▸ Directions for this task
Search the material below for the word "Blender" and copy every line in which it occurs.

------------------------------------

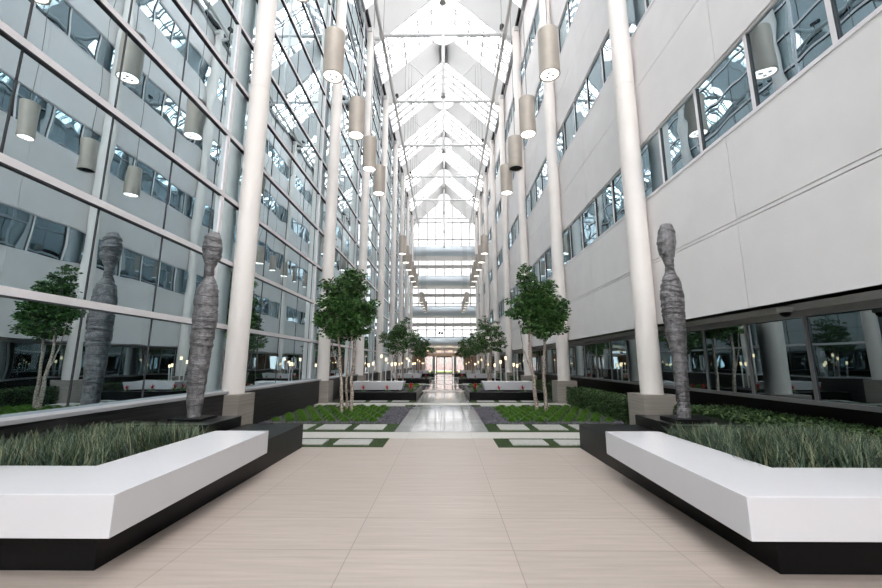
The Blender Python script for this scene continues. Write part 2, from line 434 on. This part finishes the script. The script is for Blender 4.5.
for s in (-1, 1):
    f = MB().tube([(s*3.42, YB, TIE), (s*3.42, YE, TIE)], .105, 12)
    for y in COLS[1:]: f.tube([(s*3.42, y-.22, TIE), (s*3.42, y+.22, TIE)], .14, 12)
    tag(f.build('pipe', 'pipe'), 'long pale pipe running under the roof along the %s side' % SIDE[s], 'pipe')
for k in range(1, 8):
    y = COLS[k+2]
    for s in (-1, 1):
        if k % 2 == (0 if s > 0 else 1): continue
        o = MB(); o.tube([(s*3.25, y+.05, TIE+.42), (s*3.25, y-.28, TIE+.3)], [.09, .12], 12); 
        o.tube([(s*3.35, y+.0, TIE+.1), (s*3.27, y, TIE+.4)], .02, 6)
        tag(o.build('spotlight', 'dark'), 'small black spotlight on the %s roof pipe at the %s truss from the front' % (SIDE[s], ORD[k-1]), 'spotlight', 'spotlights on the roof pipes')

# ------------------------------------------------------------------ far end
f = MB()  # near end glazing: unseen, added to bring daylight onto the foreground
zt = [2.2, 5.5, 6.0, 9.0, 9.9, 12.4, 13.8, 16.4, 17.7, 20.1]
for i in range(-4, 5):
    x = i*1.15
    if abs(x) > 4.3: continue
    f.box(x-.055, x+.055, YE-.05, YE+.05, 2.2, min(zr(x), 23.6))
for z in zt: f.box(-min(4.3, (APEX-z)/SL), min(4.3, (APEX-z)/SL), YE-.05, YE+.05, z-.06, z+.06)
g = MB(); g.add([(-4.3, YE, 2.2), (4.3, YE, 2.2), (4.3, YE, TOP), (0, YE, APEX), (-4.3, YE, TOP)], [(0,1,2,3,4)], 0)
win = struct(f, 'window_%d' % nwin, 'bar', 'gridded glass wall closing the far end of the hall', 'window'); nwin += 1
g.build('pane', 'tinted', win)
f = MB(); f.box(4.3, 5.6, YE-.1, YE+.1, 0, TOP); f.box(-4.7, -4.3, YE-.1, YE+.1, 0, TOP)
struct(f, 'wall_far', 'panel', 'cream wall ends beside the far glass wall', 'wall')
for i in range(4):
    zc = 15.4-FH*i; t = root('bridge', (0, 48.6, zc), 'blue grey round-bellied footbridge across the far end, %s from the top' % ['first', 'second', 'third', 'lowest'][i], 'bridge', 'footbridges at the far end')
    child(MB().tube([(-4.05, 48.6, zc), (4.25, 48.6, zc)], .64, 28), 'belly', 'duct', t)
    child(MB().box(-4.05, 4.25, 48.6, YE-.06, zc-.68, zc-.5), 'deck', 'panel', t)
    child(MB().box(-4.2, 4.25, YE-.5, YE-.1, zc-1.75, zc-1.35), 'beam', 'pipe', t)
    f = MB()
    for x in [-4+.8*j for j in range(11)]: f.box(x-.012, x+.012, 48.55, 48.58, zc+.6, zc+.95)
    f.box(-4.05, 4.25, 48.54, 48.6, zc+.93, zc+.98)
    child(f, 'handrail', 'bar', t)
for x, h in ((-.62, .36), (-.3, .3)):
    f = MB().tube([(x, 48.3, 4.66), (x, 48.3, 4.66+h*.4)], .03, 8)
    f.tube([(x-.02, 48.36, 4.66+h*.45), (x+.05, 48.2, 4.66+h*.9)], [.11, .13], 10)
    tag(f.build('spotlight', 'dark'), 'small black spotlight on top of the lowest footbridge, %s of the two' % ('left' if x < -.5 else 'right'), 'spotlight', 'spotlights on the lowest footbridge')
# entrance storefront
YD = 49.0
f = MB(); f.box(-4.05, 5.25, YD-.1, YD+.1, 2.06, 2.45); f.box(-4.05, 5.25, YD-1.0, YD-.8, 2.75, 3.1)
struct(f, 'wall_far', 'warm', 'beige header boards over the far entrance', 'wall')
f = MB()  # near end glazing: unseen, added to bring daylight onto the foreground
for s in (-1, 1):
    f.box(s*1.1, s*1.42, YD-.12, YD+.12, 0, 2.06)
struct(f, 'wall_far', 'greyalu', 'grey piers beside the far entrance doors', 'wall')
f = MB()  # near end glazing: unseen, added to bring daylight onto the foreground
for s in (-1, 1): f.box(s*2.45, s*(4.05 if s < 0 else 5.25), YD-.1, YD+.1, 0, 2.06)
struct(f, 'wall_far', 'brown', 'brown stone wall ends beside the far entrance', 'wall')
f = MB()  # near end glazing: unseen, added to bring daylight onto the foreground
for x in (-.98, 0, .98): f.box(x-.06, x+.06, YD-.05, YD+.05, 0, 2.0)
for z in (.05, 2.0): f.box(-1.0, 1.0, YD-.05, YD+.05, z-.05, z+.06)
d = struct(f, 'door_1', 'dark', 'glazed double entrance doors at the far end of the walkway', 'door')
MB().box(-.95, .95, YD-.005, YD+.005, .1, 1.95).build('pane', 'tintdoor', d)
for s in (-1, 1): MB().box(s*.12, s*.15, YD-.12, YD-.05, .8, 1.4).build('door_handle', 'alu', d)
for s in (-1, 1):
    f = MB(); f.box(s*1.42, s*1.47, YD-.05, YD+.05, 0, 2.06); f.box(s*2.4, s*2.45, YD-.05, YD+.05, 0, 2.06); f.box(s*1.47, s*2.4, YD-.05, YD+.05, .0, .1)
    wn = struct(f, 'window_%d' % nwin, 'greyalu', 'side window %s of the far entrance doors' % SIDE[s], 'window'); nwin += 1
    MB().box(s*1.47, s*2.4, YD-.005, YD+.005, .1, 2.06).build('pane', 'tintdoor', wn)
for i, x in enumerate((-2.1, -.7, .7, 2.1)):
    f = MB().box(x-.28, x+.28, YD-.78, YD-.3, 2.70, 2.74)
    tag(f.build('ceiling_light', 'warmglow'), 'warm ceiling light above the far entrance doors, %s from the left' % NTH[i], 'light', 'lights above the far doors')
f = MB(); f.box(-9, 9, YE+.2, YE+30, -.2, -.02)
struct(f, 'floor', 'outside', 'pale paving outside beyond the far doors', 'pavement')
f = MB(); f.box(-9, 9, YE+4, YE+11, -.02, .02)
tag(f.build('lawn', 'lawn'), 'yellow green lawn outside beyond the far doors', 'lawn', kind='stuff')

t = root('building', (0, YE+20, 0), 'pinkish brick building outside beyond the far glass wall', 'building')
f = MB()  # near end glazing: unseen, added to bring daylight onto the foreground
f.box(-9, 9, YE+20.05, YE+21, 0, 3.9)
for i in range(10): f.box(-9+i*1.9, -8.4+i*1.9, YE+20, YE+21, 0, 3.9)
child(f, 'wall', 'brick', t)
for z0, z1 in ((.9, 2.3),):
    for i in range(9): child(MB().box(-8.4+i*1.9, -7.1+i*1.9, YE+20.0, YE+20.04, z0, z1), 'window', 'outside', t)
# ------------------------------------------------------------------ pendants
PY = [3.35, 5.2, 7.07, 9.17, 10.95, 12.68]+[20.3, 22.15, 24.0, 25.8, 27.6, 29.5]+[37.4, 39.3, 41.2, 43.1, 45.0]
def pendant(x, y, label, group, off=False):
    t = root('pendant_lamp', (x, y, 7.05), label, 'pendant lamp', group)
    f = MB(); r = .205; n = 28
    f.lathe([(r, 7.03), (r, 8.02)], x, y, n, False); f.lathe([(r-.025, 7.10), (r-.025, 7.03)], x, y, n, False); f.add([(x+q*math.cos(2*PI*k/n), y+q*math.sin(2*PI*k/n), 7.03) for q in (r-.025, r) for k in range(n)], [(k, (k+1) % n, n+(k+1) % n, n+k) for k in range(n)], 0); f.lathe([(r, 8.02), (r, 8.021)], x, y, n)
    child(f, 'shade', 'lampmetal', t)
    df = child(MB().lathe([(r-.026, 7.05), (r-.026, 7.07)], x, y, n), 'diffuser', 'dark' if off else 'glow', t)
    for k in range(3):
        a = 2*PI*k/3; MB().lathe([(.03, 7.02), (.03, 7.04)], x+.07*math.cos(a), y+.07*math.sin(a), 10).build('bulb', 'dark' if off else 'acrylic', df)
    child(MB().tube([(x, y, 8.03), (x, y, zr(x)-.05)], .009, 5), 'cable', 'cable', t)
    return t
base = None
for s in (-1, 1):
    for i, y in enumerate(PY):
        lab = 'brushed grey cylinder pendant lamp, %s of the %s row counted from the front' % (ORD[i] if i < 14 else ['fifteenth', 'sixteenth', 'seventeenth'][i-14], SIDE[s])
        grp = 'pendant lamps of the %s row' % SIDE[s]
        if s > 0 and i == 4: pendant(s*2.2, y, 'unlit brushed grey cylinder pendant lamp, fifth of the right row counted from the front', grp, True)
        elif base is None: base = pendant(s*2.2, y, lab, grp); base_loc = base.location.copy()
        else: copy_tree(base, (s*2.2, y, 7.05), lab, grp)
# copies keep the parent's inverse matrix, so their parts follow the new location

# ------------------------------------------------------------------ foreground planters, benches, statues
def P2(s, pts): return [(s*x, y) for x, y in pts]
def reeds(s, xo):
    g = MB(); n = 0; xo = min(xo-.14, 4.12)
    while n < 9500:
        x = U(2.62, xo); y = U(3.28, 6.3)
        if s > 0 and x > 4.1 and y > 3.3+.2: 
            if R() < .8: continue
        if y > 5.0 or (x < 3.0 and y > 4.85): continue
        if s < 0 and x < 2.74: continue
        n += 1
        cx = math.floor(x/.16); cy = math.floor(y/.16)
        g.blade((s*x, y, .36), U(.16, .34)*(1 if y < 4.4 else 1-.6*(y-4.4)), U(.009, .016), U(.03, .22), random.Random(cx*91+cy*17).uniform(0, 2*PI)+U(-1.2, 1.2), 3, U(.4, 1.2))
    return g
for s in (-1, 1):
    xo = 4.04 if s < 0 else 5.24; bo, bi_ = (2.0, 2.68) if s < 0 else (1.93, 2.6); pf = 6.2 if s < 0 else 6.4
    t = root('planter', (s*2.17, 2.74, 0), 'low black stone planter on the %s with the white bench on its rim' % SIDE[s], 'planter')
    f = MB(); f.prism(P2(s, [(2.16, 2.73), (2.16, 4.85), (2.6, 4.85), (2.6, 3.22), (xo, 3.22), (xo, 2.73)]), 0, .245)
    f.prism(P2(s, [(2.16, 4.851), (2.16, 6.4), (3.04, 6.4), (3.04, 5.3), (2.6, 5.3), (2.6, 4.851)]), 0, .35)
    child(f, 'body', 'black', t)
    f = MB(); f.prism(P2(s, [(3.03, 5.4), (3.03, 6.4), (3.69 if s > 0 else 3.64, 6.4), (xo-.2 if s < 0 else 3.69, 5.4)]), 0, .5) if False else None
    f = MB(); f.box(s*3.041, s*min(xo, 4.05), 5.3, pf, 0, .5)
    child(f, 'plinth', 'black', t, .004)
    f = MB(); f.box(s*2.601, s*min(xo, 4.1), 3.251, 5.299, 0, .37)
    child(f, 'soil', 'soil', t)
    b = MB().prism(P2(s, [(bo-.035, 2.57), (bo+.035, 4.87), (bi_, 4.87), (bi_, 3.25), (xo, 3.25), (xo, 2.57)]), .25, .5)
    b = b.build('bench', 'white', None, .004)
    tag(b, 'angular white bench slab wrapping the front of the %s black planter' % SIDE[s], 'bench')
    g = reeds(s, xo).build('ornamental_grass', 'reed')
    tag(g, 'wispy blue green grass filling the %s foreground planter' % SIDE[s], 'grass', kind='stuff')

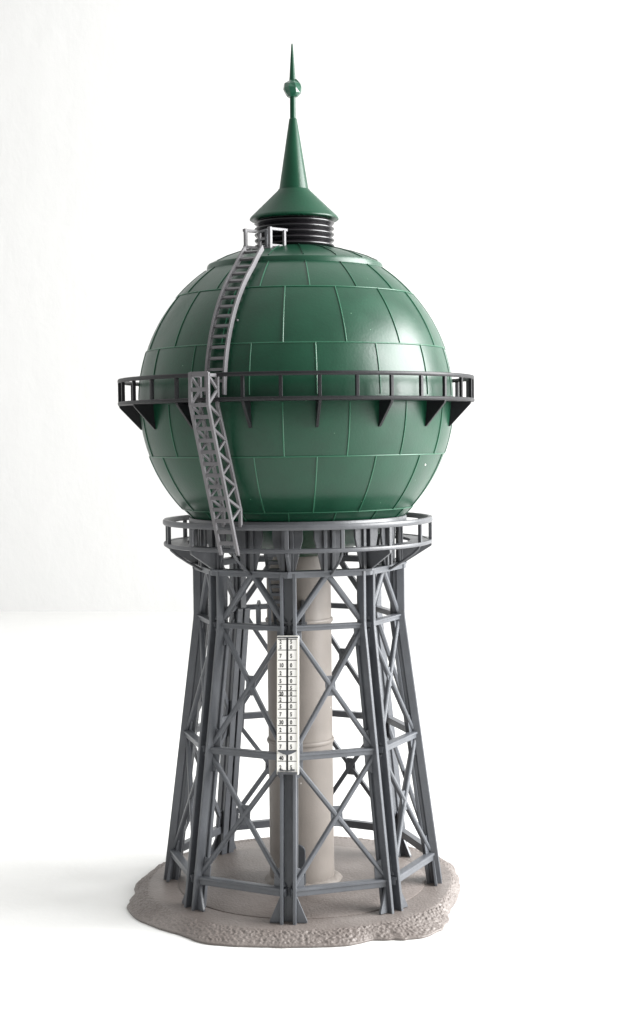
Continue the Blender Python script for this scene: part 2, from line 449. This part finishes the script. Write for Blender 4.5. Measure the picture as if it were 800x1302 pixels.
# ---- lower ladder: caged lattice ladder between the galleries (built in its own plane, azimuth 0)
HW = 0.115
fr = [(2.425, 6.495), (2.425, 6.125), (1.785, 4.365)]                     # front stringers (r, z)
bk = [(2.215, 6.495), (2.215, 6.125), (1.715, 4.90), (1.715, 4.695)]      # back stringers
def on(path, z):
    for (r0, z0), (r1, z1) in zip(path, path[1:]):
        if z1 <= z <= z0: return r0+(r1-r0)*(z-z0)/(z1-z0)
    return path[-1][0]
b = MB()
W_ = 0.040
for s in (-1, 1):
    for path in (fr, bk):
        rings = []
        for r, z in path:
            x = s*HW
            rings.append([(x-W_/2, -(r+W_/2), z), (x+W_/2, -(r+W_/2), z), (x+W_/2, -(r-W_/2), z), (x-W_/2, -(r-W_/2), z)])
        b.loft(rings)
    b.bar((s*HW, -(2.440), 6.482), (s*HW, -2.20, 6.482), W_, W_, (0, 0, 1))
ladder = b.build('caged_ladder', M['ladder'], tower, bevel=0.006, az=LAZ)
zs = [6.475, 6.30, 6.125]+[6.125-0.1345*i for i in range(1, 13)]
r0_ = None
for z in zs:
    r = on(fr, z); b = MB(); h = 0.046 if z < 6.4 else 0.055
    b.box(-HW, HW, -(r+.012), -(r-.016), z-h/2, z+h/2); b.build('rung', M['ladder'], ladder, bevel=0.004)
for s in (-1, 1):
    b = MB(); zz = [6.47, 6.30, 6.13]+[6.13-0.135*i for i in range(1, 11)]
    for i, (za, zb) in enumerate(zip(zz, zz[1:])):
        pa, pb = (fr, bk) if i % 2 == 0 else (bk, fr)
        p = Vector((s*HW, -on(pa, za), za)); q = Vector((s*HW, -on(pb, zb), zb))
        b.bar(p+Vector((s*.012, 0, 0)), q+Vector((s*.012, 0, 0)), 0.030, 0.026, (s, 0, 0))
    b.build('side_lacing', M['ladder'], ladder, bevel=0.003)

# ---- upper ladder that follows the ball
CAZ = -26.9; CW = 0.120
def curve(l, r): return Vector((0, -r*math.cos(R(l)), ZS+r*math.sin(R(l))))
b = MB()
for s in (-1, 1):
    rings = []
    for i in range(41):
        l = 1+58.3*i/40; lift = 0.0 if l < 50 else (l-50)*0.006
        x = s*CW
        a_, c_ = curve(l, 2.035+lift), curve(l, 2.105+lift)
        rings.append([a_+Vector((x-.013, 0, 0)), a_+Vector((x+.013, 0, 0)), c_+Vector((x+.013, 0, 0)), c_+Vector((x-.013, 0, 0))])
    b.loft(rings)
cl = b.build('curved_ladder', M['ladder'], tower, smooth=30, bevel=0.004, az=CAZ)
for i in range(15):
    l = 5.5+3.72*i; lift = 0.0 if l < 50 else (l-50)*0.006
    b = MB(); t = Vector((0, math.sin(R(l)), math.cos(R(l)))); n = Vector((0, -math.cos(R(l)), math.sin(R(l)))); c = curve(l, 2.075+lift)
    b.bar(c+Vector((-CW, 0, 0)), c+Vector((CW, 0, 0)), 0.034, 0.03, n); b.build('rung', M['ladder'], cl, bevel=0.003)

# ---- small platform where that ladder ends
b = MB()
o, s = axes(CAZ)
A, B = Vector((-.618, -.573, 0)), Vector((-.311, -.725, 0))
dv = Vector((.77, .64, 0))
b.poly_extrude([A+Vector((0, 0, 8.045)), B+Vector((0, 0, 8.045)), B+dv*.20+Vector((0, 0, 8.085)), A+dv*.20+Vector((0, 0, 8.085))], (0, 0, 0.025))
pf = b.build('top_platform', M['ladder'], tower, bevel=0.004)
for P_, zb, ext in ((A, 8.01, .20), (B, 7.975, .30)):
    b = MB()
    up = Vector((0, 0, 1)); side = Vector((-.64, .77, 0))
    b.bar(P_+up*zb, P_+up*8.325, 0.040, 0.040, -dv)
    e = P_+dv*.225
    b.bar(e+up*8.06, e+up*8.30, 0.034, 0.034, -dv)
    b.bar(P_+up*8.305, P_+dv*ext+up*8.305, 0.036, 0.036, -side)
    b.bar(P_+up*8.105, P_+dv*.225+up*8.105, 0.032, 0.032, -side)
    b.build('railing', M['ladder'], pf, bevel=0.005)
b = MB()
a_ = A+dv*.225; c_ = B+dv*.02
for z in (8.30, 8.20, 8.11): b.bar(a_+Vector((0, 0, z)), a_+(c_-a_)*.62+Vector((0, 0, z)), 0.03, 0.03, (-.4, -.9, 0))
b.bar(a_+(c_-a_)*.62+Vector((0, 0, 8.06)), a_+(c_-a_)*.62+Vector((0, 0, 8.31)), 0.034, 0.034, (-.4, -.9, 0))
b.build('gate', M['gallery'], pf, bevel=0.004)

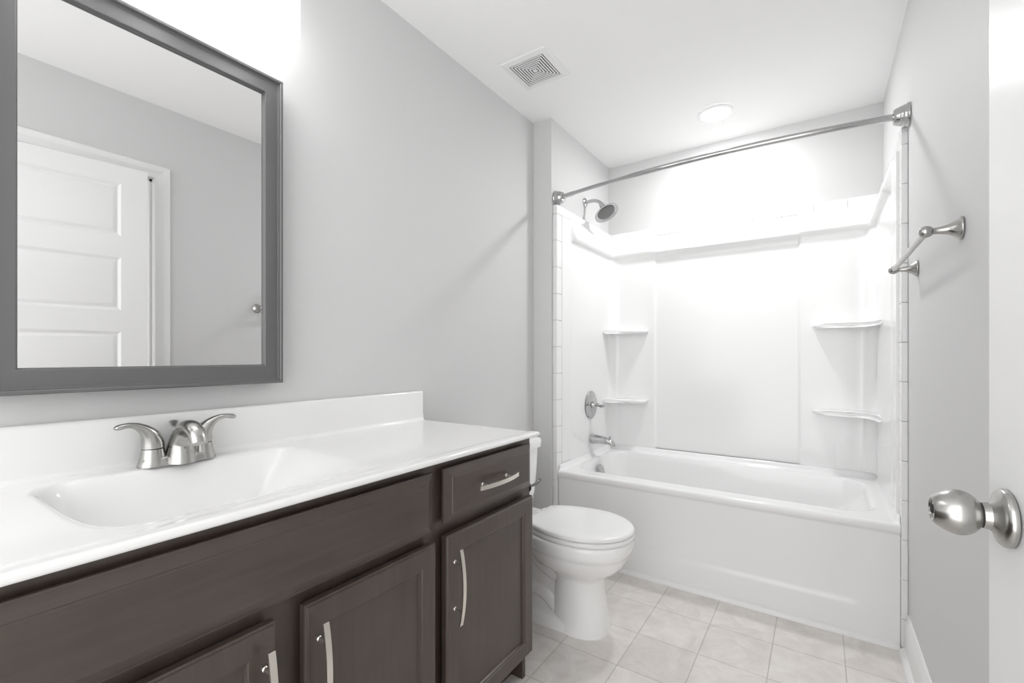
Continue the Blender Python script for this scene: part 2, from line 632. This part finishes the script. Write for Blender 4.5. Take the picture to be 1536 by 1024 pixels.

------------------------------------

▸ Answer to the exercise
The Blender Python script for this scene continues. Write part 2, from line 434 on. This part finishes the script. The script is for Blender 4.5.
Continue the Blender Python script for this scene: part 2, from line 449. This part finishes the script. Write for Blender 4.5. Measure the picture as if it were 800x1302 pixels.
Continue the Blender Python script for this scene: part 2, from line 632. This part finishes the script. Write for Blender 4.5. Take the picture to be 1536 by 1024 pixels.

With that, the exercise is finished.